PT: The NFIS document of the CBN has it that a total of 40.1 million adult Nigerians (41.6% of the adult population) were financially excluded in 2016. The strategy plan of the CBN revealed that 55.1% of the excluded population were women, 61.4% of the excluded population were within the ages of 18 and 35 years, 34.0% had no formal education, and 80.4% resided in rural areas. How is your establishment in its own microway contributing towards bridging these gaps? Does it bother you?

Kings: All over the world, the microfinance model which involves majorly the provision of financial services to the poor and low-income earners has been identified as a potent instrument for promoting financial inclusion as well as poverty alleviation.

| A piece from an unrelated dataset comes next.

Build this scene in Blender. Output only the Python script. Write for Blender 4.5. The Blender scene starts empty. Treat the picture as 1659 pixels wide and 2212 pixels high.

The government, in 2005 launched the National Microfinance Policy which provided the supervisory and regulatory framework that will not only facilitate the growth of privately-owned microfinance institutions but also permits and facilitate the participation of mostly the third sector institutions, including market associations, cooperatives, non-governmental organisations, self-help groups, in the microfinance model.

These institutions together remain the major vehicle for the inclusion of the large and many users of the informal sector where the bulk of the unbanked exist. I think if anything bothers me, it should be the powers and the potentials not to achieve these objectives, because we are strategically positioned and with our good corporate governance practices, we would be positioned to inject more funds based on sustainability.